## [TASK STATEMENT]
Reproduce verbatim the lines up to and including the one with "scene.camera = cam", starting from the first.
•••
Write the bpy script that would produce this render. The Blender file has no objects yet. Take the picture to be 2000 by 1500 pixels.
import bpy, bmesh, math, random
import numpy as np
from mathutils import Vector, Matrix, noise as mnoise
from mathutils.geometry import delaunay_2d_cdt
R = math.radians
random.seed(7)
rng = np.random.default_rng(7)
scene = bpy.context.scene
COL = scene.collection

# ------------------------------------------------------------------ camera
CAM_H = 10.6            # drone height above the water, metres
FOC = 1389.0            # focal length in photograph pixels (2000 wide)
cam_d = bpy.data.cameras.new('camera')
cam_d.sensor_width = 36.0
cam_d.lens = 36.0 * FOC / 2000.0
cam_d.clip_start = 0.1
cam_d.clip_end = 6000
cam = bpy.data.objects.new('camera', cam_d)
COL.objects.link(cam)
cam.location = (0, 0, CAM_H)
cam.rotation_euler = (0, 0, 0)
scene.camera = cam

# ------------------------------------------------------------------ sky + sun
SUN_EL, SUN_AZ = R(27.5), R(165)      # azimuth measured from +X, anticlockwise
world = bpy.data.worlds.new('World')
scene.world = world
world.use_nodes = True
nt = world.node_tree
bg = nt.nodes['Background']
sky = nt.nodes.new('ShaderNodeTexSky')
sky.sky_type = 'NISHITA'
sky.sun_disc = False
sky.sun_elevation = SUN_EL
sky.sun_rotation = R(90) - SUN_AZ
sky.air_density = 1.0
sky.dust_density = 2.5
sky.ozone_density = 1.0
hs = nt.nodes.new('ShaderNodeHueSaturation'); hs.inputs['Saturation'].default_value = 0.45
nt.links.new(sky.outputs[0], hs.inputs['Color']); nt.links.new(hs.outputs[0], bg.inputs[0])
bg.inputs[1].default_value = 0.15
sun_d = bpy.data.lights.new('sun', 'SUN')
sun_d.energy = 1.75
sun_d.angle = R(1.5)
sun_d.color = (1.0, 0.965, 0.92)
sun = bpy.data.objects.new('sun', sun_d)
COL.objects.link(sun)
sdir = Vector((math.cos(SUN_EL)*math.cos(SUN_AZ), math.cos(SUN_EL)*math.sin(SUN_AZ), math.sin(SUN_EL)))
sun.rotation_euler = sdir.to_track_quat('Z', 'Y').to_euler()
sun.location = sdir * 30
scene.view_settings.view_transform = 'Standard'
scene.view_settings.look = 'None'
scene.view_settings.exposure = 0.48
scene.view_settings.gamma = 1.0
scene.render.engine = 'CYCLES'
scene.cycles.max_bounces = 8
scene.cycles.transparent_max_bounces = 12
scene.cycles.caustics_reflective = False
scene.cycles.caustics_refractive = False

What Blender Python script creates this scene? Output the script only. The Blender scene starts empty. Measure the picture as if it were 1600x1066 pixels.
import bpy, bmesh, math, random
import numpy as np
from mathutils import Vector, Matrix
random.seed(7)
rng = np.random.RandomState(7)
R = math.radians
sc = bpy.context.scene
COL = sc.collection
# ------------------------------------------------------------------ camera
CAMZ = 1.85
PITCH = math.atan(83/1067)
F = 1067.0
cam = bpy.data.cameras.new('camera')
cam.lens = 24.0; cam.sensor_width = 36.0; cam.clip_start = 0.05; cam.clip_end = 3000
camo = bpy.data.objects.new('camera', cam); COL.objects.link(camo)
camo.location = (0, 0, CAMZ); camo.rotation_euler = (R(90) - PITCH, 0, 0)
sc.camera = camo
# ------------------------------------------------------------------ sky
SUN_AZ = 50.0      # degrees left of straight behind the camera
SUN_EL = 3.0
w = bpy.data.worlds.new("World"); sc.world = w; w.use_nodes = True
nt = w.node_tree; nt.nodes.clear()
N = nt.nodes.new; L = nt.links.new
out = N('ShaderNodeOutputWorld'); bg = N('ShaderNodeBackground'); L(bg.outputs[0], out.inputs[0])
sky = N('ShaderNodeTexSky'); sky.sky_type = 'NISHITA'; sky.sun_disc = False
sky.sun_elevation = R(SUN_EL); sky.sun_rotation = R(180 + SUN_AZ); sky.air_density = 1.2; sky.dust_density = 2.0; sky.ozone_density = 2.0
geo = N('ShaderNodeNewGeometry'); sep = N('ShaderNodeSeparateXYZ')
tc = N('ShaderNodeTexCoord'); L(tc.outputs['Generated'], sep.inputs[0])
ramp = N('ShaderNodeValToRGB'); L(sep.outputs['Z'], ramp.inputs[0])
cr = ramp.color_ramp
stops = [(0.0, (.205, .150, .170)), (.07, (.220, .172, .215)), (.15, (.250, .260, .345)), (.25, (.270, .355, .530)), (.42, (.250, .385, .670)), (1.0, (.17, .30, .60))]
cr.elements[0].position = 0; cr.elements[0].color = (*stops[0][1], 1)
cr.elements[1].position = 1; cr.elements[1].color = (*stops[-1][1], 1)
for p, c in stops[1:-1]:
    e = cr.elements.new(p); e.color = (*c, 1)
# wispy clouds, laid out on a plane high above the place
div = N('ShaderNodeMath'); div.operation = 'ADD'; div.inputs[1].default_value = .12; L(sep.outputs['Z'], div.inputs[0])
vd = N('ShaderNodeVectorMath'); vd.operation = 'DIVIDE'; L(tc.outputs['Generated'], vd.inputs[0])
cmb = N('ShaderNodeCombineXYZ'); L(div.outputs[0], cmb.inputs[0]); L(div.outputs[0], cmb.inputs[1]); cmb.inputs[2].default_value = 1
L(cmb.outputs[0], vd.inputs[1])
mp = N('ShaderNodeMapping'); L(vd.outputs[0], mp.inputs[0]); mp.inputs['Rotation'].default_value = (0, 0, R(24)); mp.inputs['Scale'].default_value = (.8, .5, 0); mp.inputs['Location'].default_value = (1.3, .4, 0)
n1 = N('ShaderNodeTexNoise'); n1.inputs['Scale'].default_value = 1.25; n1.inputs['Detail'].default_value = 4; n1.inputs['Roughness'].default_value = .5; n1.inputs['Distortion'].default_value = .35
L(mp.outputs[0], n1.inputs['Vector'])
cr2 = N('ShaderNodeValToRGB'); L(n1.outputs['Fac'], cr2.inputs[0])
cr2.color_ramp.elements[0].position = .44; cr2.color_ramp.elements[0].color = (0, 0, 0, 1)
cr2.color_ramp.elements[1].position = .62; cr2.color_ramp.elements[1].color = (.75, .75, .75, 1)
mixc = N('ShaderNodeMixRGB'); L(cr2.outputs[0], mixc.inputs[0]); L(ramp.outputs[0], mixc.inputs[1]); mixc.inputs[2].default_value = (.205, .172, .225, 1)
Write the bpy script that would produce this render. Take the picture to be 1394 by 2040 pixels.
•••
## [FINAL RESULT]
Write the bpy script that would produce this render. The Blender file has no objects yet. Take the picture to be 2000 by 1500 pixels.
import bpy, bmesh, math, random
import numpy as np
from mathutils import Vector, Matrix, noise as mnoise
from mathutils.geometry import delaunay_2d_cdt
R = math.radians
random.seed(7)
rng = np.random.default_rng(7)
scene = bpy.context.scene
COL = scene.collection

# ------------------------------------------------------------------ camera
CAM_H = 10.6            # drone height above the water, metres
FOC = 1389.0            # focal length in photograph pixels (2000 wide)
cam_d = bpy.data.cameras.new('camera')
cam_d.sensor_width = 36.0
cam_d.lens = 36.0 * FOC / 2000.0
cam_d.clip_start = 0.1
cam_d.clip_end = 6000
cam = bpy.data.objects.new('camera', cam_d)
COL.objects.link(cam)
cam.location = (0, 0, CAM_H)
cam.rotation_euler = (0, 0, 0)
scene.camera = cam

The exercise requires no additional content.